WRITTEN REQUEST
Type again, exactly, the lines below from the start through the line that includes "joints.append(np.stack([ringo, np.roll(ringo, -1, 0)], 1))".

--- DATASET EXTRACT ---

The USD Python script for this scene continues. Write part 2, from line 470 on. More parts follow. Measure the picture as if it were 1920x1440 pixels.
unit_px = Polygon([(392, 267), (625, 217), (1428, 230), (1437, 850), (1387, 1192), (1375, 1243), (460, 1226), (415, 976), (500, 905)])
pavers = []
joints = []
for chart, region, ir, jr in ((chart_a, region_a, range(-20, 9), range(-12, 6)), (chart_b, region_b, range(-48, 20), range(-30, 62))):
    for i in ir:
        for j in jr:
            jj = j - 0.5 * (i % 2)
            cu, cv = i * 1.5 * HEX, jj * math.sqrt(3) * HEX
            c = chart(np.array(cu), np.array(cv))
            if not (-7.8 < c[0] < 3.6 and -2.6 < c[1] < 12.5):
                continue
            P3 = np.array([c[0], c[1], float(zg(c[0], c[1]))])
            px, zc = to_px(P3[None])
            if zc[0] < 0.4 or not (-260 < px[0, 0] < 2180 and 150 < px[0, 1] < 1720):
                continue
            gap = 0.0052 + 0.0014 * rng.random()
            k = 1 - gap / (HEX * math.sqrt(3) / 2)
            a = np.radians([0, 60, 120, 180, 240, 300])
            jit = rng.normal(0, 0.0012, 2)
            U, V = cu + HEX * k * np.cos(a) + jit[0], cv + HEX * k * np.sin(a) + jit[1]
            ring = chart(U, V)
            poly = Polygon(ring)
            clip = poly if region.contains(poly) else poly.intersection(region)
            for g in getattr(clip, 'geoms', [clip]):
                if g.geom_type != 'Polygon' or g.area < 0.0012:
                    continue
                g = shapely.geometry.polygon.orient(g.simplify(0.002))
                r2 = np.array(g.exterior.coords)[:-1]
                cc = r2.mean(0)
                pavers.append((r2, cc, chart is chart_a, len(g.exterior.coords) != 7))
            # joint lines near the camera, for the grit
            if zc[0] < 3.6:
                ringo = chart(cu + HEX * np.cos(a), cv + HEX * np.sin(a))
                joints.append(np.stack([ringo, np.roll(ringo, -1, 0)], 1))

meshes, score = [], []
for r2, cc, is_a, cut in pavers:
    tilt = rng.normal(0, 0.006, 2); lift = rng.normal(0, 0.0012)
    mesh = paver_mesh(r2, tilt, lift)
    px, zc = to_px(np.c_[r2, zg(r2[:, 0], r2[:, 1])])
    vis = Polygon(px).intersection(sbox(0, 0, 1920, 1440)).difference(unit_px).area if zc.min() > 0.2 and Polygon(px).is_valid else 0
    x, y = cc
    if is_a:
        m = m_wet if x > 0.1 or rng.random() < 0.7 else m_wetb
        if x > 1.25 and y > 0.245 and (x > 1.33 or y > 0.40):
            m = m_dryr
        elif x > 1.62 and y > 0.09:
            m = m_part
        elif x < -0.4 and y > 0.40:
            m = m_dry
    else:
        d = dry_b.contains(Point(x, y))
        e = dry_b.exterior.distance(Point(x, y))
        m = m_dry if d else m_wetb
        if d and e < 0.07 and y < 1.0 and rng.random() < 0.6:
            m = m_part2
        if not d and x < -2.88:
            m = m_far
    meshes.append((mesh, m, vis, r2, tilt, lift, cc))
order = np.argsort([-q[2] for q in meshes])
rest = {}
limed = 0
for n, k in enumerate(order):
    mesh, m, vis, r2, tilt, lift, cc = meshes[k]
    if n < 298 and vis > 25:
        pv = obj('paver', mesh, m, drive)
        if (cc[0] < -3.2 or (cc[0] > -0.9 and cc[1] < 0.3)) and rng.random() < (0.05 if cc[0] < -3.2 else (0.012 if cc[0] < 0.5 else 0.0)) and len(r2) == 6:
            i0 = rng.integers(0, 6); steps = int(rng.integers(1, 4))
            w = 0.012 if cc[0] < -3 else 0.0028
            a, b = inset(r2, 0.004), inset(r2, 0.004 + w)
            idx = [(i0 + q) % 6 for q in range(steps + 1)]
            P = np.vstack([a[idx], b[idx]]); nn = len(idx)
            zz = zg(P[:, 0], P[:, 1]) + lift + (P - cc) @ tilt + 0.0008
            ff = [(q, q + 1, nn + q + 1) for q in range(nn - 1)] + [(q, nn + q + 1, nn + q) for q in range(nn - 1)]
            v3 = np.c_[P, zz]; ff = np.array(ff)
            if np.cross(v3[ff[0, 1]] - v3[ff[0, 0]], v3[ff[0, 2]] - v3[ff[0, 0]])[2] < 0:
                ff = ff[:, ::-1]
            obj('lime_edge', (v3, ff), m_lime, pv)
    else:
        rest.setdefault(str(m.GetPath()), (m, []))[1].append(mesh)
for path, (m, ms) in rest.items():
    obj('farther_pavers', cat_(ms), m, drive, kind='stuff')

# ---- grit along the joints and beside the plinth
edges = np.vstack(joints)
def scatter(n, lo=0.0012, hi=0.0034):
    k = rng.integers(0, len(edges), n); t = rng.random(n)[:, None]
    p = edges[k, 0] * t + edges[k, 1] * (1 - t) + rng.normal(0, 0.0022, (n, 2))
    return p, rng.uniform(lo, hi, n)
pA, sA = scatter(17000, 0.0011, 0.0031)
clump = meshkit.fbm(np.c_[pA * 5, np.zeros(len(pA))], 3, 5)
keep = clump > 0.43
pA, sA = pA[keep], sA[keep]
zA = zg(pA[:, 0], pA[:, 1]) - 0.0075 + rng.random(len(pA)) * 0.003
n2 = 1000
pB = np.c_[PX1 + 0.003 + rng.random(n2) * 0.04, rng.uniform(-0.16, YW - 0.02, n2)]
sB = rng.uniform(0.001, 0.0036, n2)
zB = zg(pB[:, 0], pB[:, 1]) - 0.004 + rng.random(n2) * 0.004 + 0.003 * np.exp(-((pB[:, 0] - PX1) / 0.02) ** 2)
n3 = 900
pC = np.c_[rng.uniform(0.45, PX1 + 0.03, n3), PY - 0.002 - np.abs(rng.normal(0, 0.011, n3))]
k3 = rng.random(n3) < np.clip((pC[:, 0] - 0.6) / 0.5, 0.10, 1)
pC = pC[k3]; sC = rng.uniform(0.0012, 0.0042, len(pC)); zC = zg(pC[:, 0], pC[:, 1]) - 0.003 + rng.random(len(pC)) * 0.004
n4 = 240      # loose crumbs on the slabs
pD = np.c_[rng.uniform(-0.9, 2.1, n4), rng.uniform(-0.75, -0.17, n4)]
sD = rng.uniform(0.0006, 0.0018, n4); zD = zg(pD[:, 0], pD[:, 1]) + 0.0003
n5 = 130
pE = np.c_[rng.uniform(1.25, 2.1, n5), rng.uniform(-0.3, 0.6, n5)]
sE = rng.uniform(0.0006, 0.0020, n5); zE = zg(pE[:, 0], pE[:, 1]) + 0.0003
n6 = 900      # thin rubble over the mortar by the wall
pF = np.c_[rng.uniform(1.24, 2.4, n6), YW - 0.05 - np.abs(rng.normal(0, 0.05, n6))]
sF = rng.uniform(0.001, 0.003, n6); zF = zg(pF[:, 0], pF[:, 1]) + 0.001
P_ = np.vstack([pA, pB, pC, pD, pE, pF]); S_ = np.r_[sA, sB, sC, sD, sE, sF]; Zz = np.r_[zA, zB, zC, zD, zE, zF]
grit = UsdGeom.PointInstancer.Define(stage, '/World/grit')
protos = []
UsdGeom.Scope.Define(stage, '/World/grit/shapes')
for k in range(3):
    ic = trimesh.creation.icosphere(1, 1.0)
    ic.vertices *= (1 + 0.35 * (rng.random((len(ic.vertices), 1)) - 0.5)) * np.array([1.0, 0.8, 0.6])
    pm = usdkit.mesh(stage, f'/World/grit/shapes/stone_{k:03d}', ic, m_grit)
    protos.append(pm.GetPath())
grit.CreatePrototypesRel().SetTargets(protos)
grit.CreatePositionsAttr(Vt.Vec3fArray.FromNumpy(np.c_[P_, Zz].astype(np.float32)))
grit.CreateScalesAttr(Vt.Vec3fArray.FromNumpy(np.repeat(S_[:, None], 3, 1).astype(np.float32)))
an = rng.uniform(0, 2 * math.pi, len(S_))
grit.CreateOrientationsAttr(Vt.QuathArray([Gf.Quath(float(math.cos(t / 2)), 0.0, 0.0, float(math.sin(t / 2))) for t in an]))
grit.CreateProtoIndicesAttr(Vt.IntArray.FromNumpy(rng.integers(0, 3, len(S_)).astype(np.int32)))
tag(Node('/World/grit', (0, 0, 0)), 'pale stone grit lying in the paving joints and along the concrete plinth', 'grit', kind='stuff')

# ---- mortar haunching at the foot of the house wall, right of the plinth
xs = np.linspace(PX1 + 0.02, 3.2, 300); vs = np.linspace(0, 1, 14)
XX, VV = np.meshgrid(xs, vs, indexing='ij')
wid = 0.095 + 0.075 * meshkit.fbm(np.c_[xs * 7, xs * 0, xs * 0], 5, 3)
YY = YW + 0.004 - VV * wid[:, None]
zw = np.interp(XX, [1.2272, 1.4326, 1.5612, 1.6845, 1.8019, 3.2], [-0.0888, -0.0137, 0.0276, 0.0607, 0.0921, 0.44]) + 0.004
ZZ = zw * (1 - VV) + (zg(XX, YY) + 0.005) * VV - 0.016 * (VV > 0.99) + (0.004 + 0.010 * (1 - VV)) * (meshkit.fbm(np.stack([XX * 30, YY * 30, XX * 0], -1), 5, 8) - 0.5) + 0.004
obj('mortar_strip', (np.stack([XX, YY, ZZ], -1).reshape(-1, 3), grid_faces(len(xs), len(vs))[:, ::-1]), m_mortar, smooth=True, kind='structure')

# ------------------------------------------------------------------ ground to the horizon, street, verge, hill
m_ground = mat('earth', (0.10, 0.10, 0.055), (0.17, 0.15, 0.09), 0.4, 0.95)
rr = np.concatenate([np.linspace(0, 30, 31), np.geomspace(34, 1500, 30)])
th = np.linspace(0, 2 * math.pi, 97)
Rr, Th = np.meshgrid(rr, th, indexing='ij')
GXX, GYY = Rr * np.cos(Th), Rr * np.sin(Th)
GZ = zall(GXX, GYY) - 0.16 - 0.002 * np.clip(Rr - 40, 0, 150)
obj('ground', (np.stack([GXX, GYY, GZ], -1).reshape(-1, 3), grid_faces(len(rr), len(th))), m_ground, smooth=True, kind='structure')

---

ANSWER FOR THIS EXERCISE
The USD Python script for this scene continues. Write part 2, from line 470 on. More parts follow. Measure the picture as if it were 1920x1440 pixels.
unit_px = Polygon([(392, 267), (625, 217), (1428, 230), (1437, 850), (1387, 1192), (1375, 1243), (460, 1226), (415, 976), (500, 905)])
pavers = []
joints = []
for chart, region, ir, jr in ((chart_a, region_a, range(-20, 9), range(-12, 6)), (chart_b, region_b, range(-48, 20), range(-30, 62))):
    for i in ir:
        for j in jr:
            jj = j - 0.5 * (i % 2)
            cu, cv = i * 1.5 * HEX, jj * math.sqrt(3) * HEX
            c = chart(np.array(cu), np.array(cv))
            if not (-7.8 < c[0] < 3.6 and -2.6 < c[1] < 12.5):
                continue
            P3 = np.array([c[0], c[1], float(zg(c[0], c[1]))])
            px, zc = to_px(P3[None])
            if zc[0] < 0.4 or not (-260 < px[0, 0] < 2180 and 150 < px[0, 1] < 1720):
                continue
            gap = 0.0052 + 0.0014 * rng.random()
            k = 1 - gap / (HEX * math.sqrt(3) / 2)
            a = np.radians([0, 60, 120, 180, 240, 300])
            jit = rng.normal(0, 0.0012, 2)
            U, V = cu + HEX * k * np.cos(a) + jit[0], cv + HEX * k * np.sin(a) + jit[1]
            ring = chart(U, V)
            poly = Polygon(ring)
            clip = poly if region.contains(poly) else poly.intersection(region)
            for g in getattr(clip, 'geoms', [clip]):
                if g.geom_type != 'Polygon' or g.area < 0.0012:
                    continue
                g = shapely.geometry.polygon.orient(g.simplify(0.002))
                r2 = np.array(g.exterior.coords)[:-1]
                cc = r2.mean(0)
                pavers.append((r2, cc, chart is chart_a, len(g.exterior.coords) != 7))
            # joint lines near the camera, for the grit
            if zc[0] < 3.6:
                ringo = chart(cu + HEX * np.cos(a), cv + HEX * np.sin(a))
                joints.append(np.stack([ringo, np.roll(ringo, -1, 0)], 1))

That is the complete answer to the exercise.